**Task prompt**
Copy each line exactly.

**Available data**
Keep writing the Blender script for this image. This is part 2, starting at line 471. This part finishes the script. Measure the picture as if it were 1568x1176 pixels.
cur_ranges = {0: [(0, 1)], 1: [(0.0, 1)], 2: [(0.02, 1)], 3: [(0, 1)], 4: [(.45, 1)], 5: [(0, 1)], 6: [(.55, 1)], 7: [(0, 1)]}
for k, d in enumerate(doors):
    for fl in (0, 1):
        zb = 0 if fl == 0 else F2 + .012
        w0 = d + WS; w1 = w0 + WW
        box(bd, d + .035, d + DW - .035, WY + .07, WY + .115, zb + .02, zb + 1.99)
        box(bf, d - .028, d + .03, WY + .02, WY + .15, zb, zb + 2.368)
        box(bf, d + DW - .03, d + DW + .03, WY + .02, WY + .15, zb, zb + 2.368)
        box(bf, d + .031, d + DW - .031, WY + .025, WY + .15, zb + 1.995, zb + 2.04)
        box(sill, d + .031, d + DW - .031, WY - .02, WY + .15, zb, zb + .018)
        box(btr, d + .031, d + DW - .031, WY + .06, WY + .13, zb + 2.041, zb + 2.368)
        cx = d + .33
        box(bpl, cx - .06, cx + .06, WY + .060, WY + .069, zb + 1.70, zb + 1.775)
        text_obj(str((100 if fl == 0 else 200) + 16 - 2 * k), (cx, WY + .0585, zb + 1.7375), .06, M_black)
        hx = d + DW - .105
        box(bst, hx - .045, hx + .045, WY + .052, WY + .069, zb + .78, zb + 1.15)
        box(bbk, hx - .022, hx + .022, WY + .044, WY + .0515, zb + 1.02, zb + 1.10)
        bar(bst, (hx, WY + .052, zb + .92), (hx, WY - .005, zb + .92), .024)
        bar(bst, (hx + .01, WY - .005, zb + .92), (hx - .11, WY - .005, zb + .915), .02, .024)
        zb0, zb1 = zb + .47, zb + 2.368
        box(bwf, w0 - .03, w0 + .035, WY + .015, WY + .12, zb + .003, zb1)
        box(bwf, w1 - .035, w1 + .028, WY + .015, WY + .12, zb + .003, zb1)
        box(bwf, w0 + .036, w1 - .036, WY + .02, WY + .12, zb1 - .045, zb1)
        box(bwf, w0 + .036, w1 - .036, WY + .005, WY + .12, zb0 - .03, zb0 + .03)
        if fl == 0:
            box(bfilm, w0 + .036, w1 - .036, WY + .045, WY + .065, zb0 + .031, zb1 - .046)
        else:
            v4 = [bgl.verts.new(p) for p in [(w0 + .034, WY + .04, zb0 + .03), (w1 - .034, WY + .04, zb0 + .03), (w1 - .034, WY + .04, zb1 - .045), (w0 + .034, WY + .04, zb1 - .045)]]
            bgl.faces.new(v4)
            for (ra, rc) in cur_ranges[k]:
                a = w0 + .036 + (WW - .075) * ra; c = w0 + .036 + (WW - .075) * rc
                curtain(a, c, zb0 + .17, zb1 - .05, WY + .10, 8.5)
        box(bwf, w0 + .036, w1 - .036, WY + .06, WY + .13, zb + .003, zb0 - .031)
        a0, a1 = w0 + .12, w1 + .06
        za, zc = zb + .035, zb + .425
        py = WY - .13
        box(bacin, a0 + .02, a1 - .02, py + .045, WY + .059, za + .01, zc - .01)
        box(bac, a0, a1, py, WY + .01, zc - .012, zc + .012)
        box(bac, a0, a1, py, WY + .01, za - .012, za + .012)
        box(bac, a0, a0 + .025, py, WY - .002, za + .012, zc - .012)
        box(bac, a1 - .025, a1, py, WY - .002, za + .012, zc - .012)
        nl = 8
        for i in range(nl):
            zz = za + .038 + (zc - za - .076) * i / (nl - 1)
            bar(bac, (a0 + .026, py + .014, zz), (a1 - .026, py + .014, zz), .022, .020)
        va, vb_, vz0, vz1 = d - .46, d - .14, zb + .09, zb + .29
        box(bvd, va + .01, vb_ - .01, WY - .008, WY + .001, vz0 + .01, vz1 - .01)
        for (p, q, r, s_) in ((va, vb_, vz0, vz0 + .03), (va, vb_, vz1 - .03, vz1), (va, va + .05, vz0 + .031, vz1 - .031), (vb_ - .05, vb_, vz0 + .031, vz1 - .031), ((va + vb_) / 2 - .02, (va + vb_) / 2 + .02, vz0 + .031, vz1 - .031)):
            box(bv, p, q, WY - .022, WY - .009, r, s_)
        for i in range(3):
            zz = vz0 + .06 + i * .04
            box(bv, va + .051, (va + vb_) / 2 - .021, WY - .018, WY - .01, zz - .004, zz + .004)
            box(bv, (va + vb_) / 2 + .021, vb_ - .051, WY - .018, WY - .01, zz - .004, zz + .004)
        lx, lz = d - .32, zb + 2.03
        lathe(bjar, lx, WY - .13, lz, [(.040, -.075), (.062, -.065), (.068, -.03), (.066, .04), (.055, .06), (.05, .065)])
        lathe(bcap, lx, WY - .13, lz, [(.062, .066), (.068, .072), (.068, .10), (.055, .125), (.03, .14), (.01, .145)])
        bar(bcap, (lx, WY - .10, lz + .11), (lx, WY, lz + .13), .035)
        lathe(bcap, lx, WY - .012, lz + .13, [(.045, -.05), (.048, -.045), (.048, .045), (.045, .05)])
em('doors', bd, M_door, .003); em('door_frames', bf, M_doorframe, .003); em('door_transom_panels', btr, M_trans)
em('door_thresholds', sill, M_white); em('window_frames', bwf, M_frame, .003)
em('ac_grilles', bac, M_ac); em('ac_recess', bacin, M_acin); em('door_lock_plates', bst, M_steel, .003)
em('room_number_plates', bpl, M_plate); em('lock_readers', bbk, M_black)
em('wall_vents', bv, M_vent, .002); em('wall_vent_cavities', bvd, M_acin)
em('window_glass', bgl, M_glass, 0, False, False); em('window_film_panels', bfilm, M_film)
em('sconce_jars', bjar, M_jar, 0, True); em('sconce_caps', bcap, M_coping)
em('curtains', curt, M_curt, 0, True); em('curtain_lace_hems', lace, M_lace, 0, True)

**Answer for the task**
Keep writing the Blender script for this image. This is part 2, starting at line 471. This part finishes the script. Measure the picture as if it were 1568x1176 pixels.
cur_ranges = {0: [(0, 1)], 1: [(0.0, 1)], 2: [(0.02, 1)], 3: [(0, 1)], 4: [(.45, 1)], 5: [(0, 1)], 6: [(.55, 1)], 7: [(0, 1)]}
for k, d in enumerate(doors):
    for fl in (0, 1):
        zb = 0 if fl == 0 else F2 + .012
        w0 = d + WS; w1 = w0 + WW
        box(bd, d + .035, d + DW - .035, WY + .07, WY + .115, zb + .02, zb + 1.99)
        box(bf, d - .028, d + .03, WY + .02, WY + .15, zb, zb + 2.368)
        box(bf, d + DW - .03, d + DW + .03, WY + .02, WY + .15, zb, zb + 2.368)
        box(bf, d + .031, d + DW - .031, WY + .025, WY + .15, zb + 1.995, zb + 2.04)
        box(sill, d + .031, d + DW - .031, WY - .02, WY + .15, zb, zb + .018)
        box(btr, d + .031, d + DW - .031, WY + .06, WY + .13, zb + 2.041, zb + 2.368)
        cx = d + .33
        box(bpl, cx - .06, cx + .06, WY + .060, WY + .069, zb + 1.70, zb + 1.775)
        text_obj(str((100 if fl == 0 else 200) + 16 - 2 * k), (cx, WY + .0585, zb + 1.7375), .06, M_black)
        hx = d + DW - .105
        box(bst, hx - .045, hx + .045, WY + .052, WY + .069, zb + .78, zb + 1.15)
        box(bbk, hx - .022, hx + .022, WY + .044, WY + .0515, zb + 1.02, zb + 1.10)
        bar(bst, (hx, WY + .052, zb + .92), (hx, WY - .005, zb + .92), .024)
        bar(bst, (hx + .01, WY - .005, zb + .92), (hx - .11, WY - .005, zb + .915), .02, .024)
        zb0, zb1 = zb + .47, zb + 2.368
        box(bwf, w0 - .03, w0 + .035, WY + .015, WY + .12, zb + .003, zb1)
        box(bwf, w1 - .035, w1 + .028, WY + .015, WY + .12, zb + .003, zb1)
        box(bwf, w0 + .036, w1 - .036, WY + .02, WY + .12, zb1 - .045, zb1)
        box(bwf, w0 + .036, w1 - .036, WY + .005, WY + .12, zb0 - .03, zb0 + .03)
        if fl == 0:
            box(bfilm, w0 + .036, w1 - .036, WY + .045, WY + .065, zb0 + .031, zb1 - .046)
        else:
            v4 = [bgl.verts.new(p) for p in [(w0 + .034, WY + .04, zb0 + .03), (w1 - .034, WY + .04, zb0 + .03), (w1 - .034, WY + .04, zb1 - .045), (w0 + .034, WY + .04, zb1 - .045)]]
            bgl.faces.new(v4)
            for (ra, rc) in cur_ranges[k]:
                a = w0 + .036 + (WW - .075) * ra; c = w0 + .036 + (WW - .075) * rc
                curtain(a, c, zb0 + .17, zb1 - .05, WY + .10, 8.5)
        box(bwf, w0 + .036, w1 - .036, WY + .06, WY + .13, zb + .003, zb0 - .031)
        a0, a1 = w0 + .12, w1 + .06
        za, zc = zb + .035, zb + .425
        py = WY - .13
        box(bacin, a0 + .02, a1 - .02, py + .045, WY + .059, za + .01, zc - .01)
        box(bac, a0, a1, py, WY + .01, zc - .012, zc + .012)
        box(bac, a0, a1, py, WY + .01, za - .012, za + .012)
        box(bac, a0, a0 + .025, py, WY - .002, za + .012, zc - .012)
        box(bac, a1 - .025, a1, py, WY - .002, za + .012, zc - .012)
        nl = 8
        for i in range(nl):
            zz = za + .038 + (zc - za - .076) * i / (nl - 1)
            bar(bac, (a0 + .026, py + .014, zz), (a1 - .026, py + .014, zz), .022, .020)
        va, vb_, vz0, vz1 = d - .46, d - .14, zb + .09, zb + .29
        box(bvd, va + .01, vb_ - .01, WY - .008, WY + .001, vz0 + .01, vz1 - .01)
        for (p, q, r, s_) in ((va, vb_, vz0, vz0 + .03), (va, vb_, vz1 - .03, vz1), (va, va + .05, vz0 + .031, vz1 - .031), (vb_ - .05, vb_, vz0 + .031, vz1 - .031), ((va + vb_) / 2 - .02, (va + vb_) / 2 + .02, vz0 + .031, vz1 - .031)):
            box(bv, p, q, WY - .022, WY - .009, r, s_)
        for i in range(3):
            zz = vz0 + .06 + i * .04
            box(bv, va + .051, (va + vb_) / 2 - .021, WY - .018, WY - .01, zz - .004, zz + .004)
            box(bv, (va + vb_) / 2 + .021, vb_ - .051, WY - .018, WY - .01, zz - .004, zz + .004)
        lx, lz = d - .32, zb + 2.03
        lathe(bjar, lx, WY - .13, lz, [(.040, -.075), (.062, -.065), (.068, -.03), (.066, .04), (.055, .06), (.05, .065)])
        lathe(bcap, lx, WY - .13, lz, [(.062, .066), (.068, .072), (.068, .10), (.055, .125), (.03, .14), (.01, .145)])
        bar(bcap, (lx, WY - .10, lz + .11), (lx, WY, lz + .13), .035)
        lathe(bcap, lx, WY - .012, lz + .13, [(.045, -.05), (.048, -.045), (.048, .045), (.045, .05)])
em('doors', bd, M_door, .003); em('door_frames', bf, M_doorframe, .003); em('door_transom_panels', btr, M_trans)
em('door_thresholds', sill, M_white); em('window_frames', bwf, M_frame, .003)
em('ac_grilles', bac, M_ac); em('ac_recess', bacin, M_acin); em('door_lock_plates', bst, M_steel, .003)
em('room_number_plates', bpl, M_plate); em('lock_readers', bbk, M_black)
em('wall_vents', bv, M_vent, .002); em('wall_vent_cavities', bvd, M_acin)
em('window_glass', bgl, M_glass, 0, False, False); em('window_film_panels', bfilm, M_film)
em('sconce_jars', bjar, M_jar, 0, True); em('sconce_caps', bcap, M_coping)
em('curtains', curt, M_curt, 0, True); em('curtain_lace_hems', lace, M_lace, 0, True)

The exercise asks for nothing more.